FROM 04 FEB 2017 TO 07 MAY
2017
The Serralves Museum of
Contemporary Art presents A Time Coloured Space, a major exhibition by French
artist Philippe Parreno, his first in Portugal. Curated by the Director of the
Museum, Suzanne Cotter, the exhibition will span all thirteen rooms of the Museum,
across two floors, and extending to the Museum’s Auditorium.
A Time Coloured Space is
structured on the mathematical model of the fugue, and conceived around the
idea of the counterpoint, or ritournelle, a principle, whereby a particular
passage is repeated at regular interludes within a musical arrangement to
create compositional meaning. Governed by a similar method, A Time Coloured
Space is determined not by its ‘objects’, but by the regularity and rhythm of
their appearance.
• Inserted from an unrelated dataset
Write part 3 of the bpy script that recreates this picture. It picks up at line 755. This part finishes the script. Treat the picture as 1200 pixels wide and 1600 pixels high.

The exhibition features some of Parreno’s most emblematic
work dating from the 1990s to the present and new works created specifically
for the context.
Throughout his practice,
Parreno has redefined the exhibition experience by exploring its possibilities
as a coherent ‘object’ and a medium in its own right, rather than as a
collection of individual works. To this end, he conceives his exhibitions as a
scripted space in which a series of events unfolds. Placed within the
philosophical framework of Gilles Deleuze’s Difference and Repetition (1968),
each of the exhibition’s thirteen rooms is a recurrence of the last,
differentiated only by variations in colour and arrangement. By introducing
these recurring variables, Parreno takes the ritournelle principle beyond its
musical understanding to what Deleuze described as ‘a repetition of the
different’. As the past and the future are inscribed into the present, the
exhibition becomes an automaton, a factory in which to engineer these
variables, and a form of imitation becomes a new invention.
Among the works included
are Parreno’s Speech Bubbles (1997 and ongoing), helium-filled balloons in the
shape of cartoon speech bubbles. Empty of words, they congregate and hover on
the ceiling of the space they inhabit. Also returning is Fraught Times: For
Eleven Months of the Year it’s an Artwork and then December it’s Christmas
(2008-2016), an ongoing series of aluminium sculptures cast as snow-covered
Christmas trees.
More than 200 of Parreno’s
ink drawings, created between 2012 and 2016, and the series of screen prints
titled Fade To Black will also be on display. A series of light objects: AC/DC
Snakes and Happy Ending will also punctuate the space.
A recent addition to the
Serralves Museum’s permanent collection, the spectacular light work Quasi
Objects: Marquee (cluster) will be installed in the auditorium foyer,
signalling the cinema’s presence.
The Auditorium of the
Museum will be transformed into a form of cinéma en permanence.
On Friday 3 February, to
mark the launch of the exhibition, pianist Mikhail Rudy will perform
Shostakovich’s Fugue, No. 24 in D-Minor. For the duration, the composition will
be repeated on the Disklavier piano by a computer programme attempting to learn
the musical score, in a continued iteration and reprise that will in turn
activate lights, a revolving wall, and window blinds that permeate the
exhibition’s framework.
‘Philippe Parreno: A Time
Coloured Space’ is organized by the Serralves Museum of Contemporary Art, and
is accompanied by a publication written by Adam Thirwell in collaboration with
Philippe Parreno and designed by Frith Studio, London.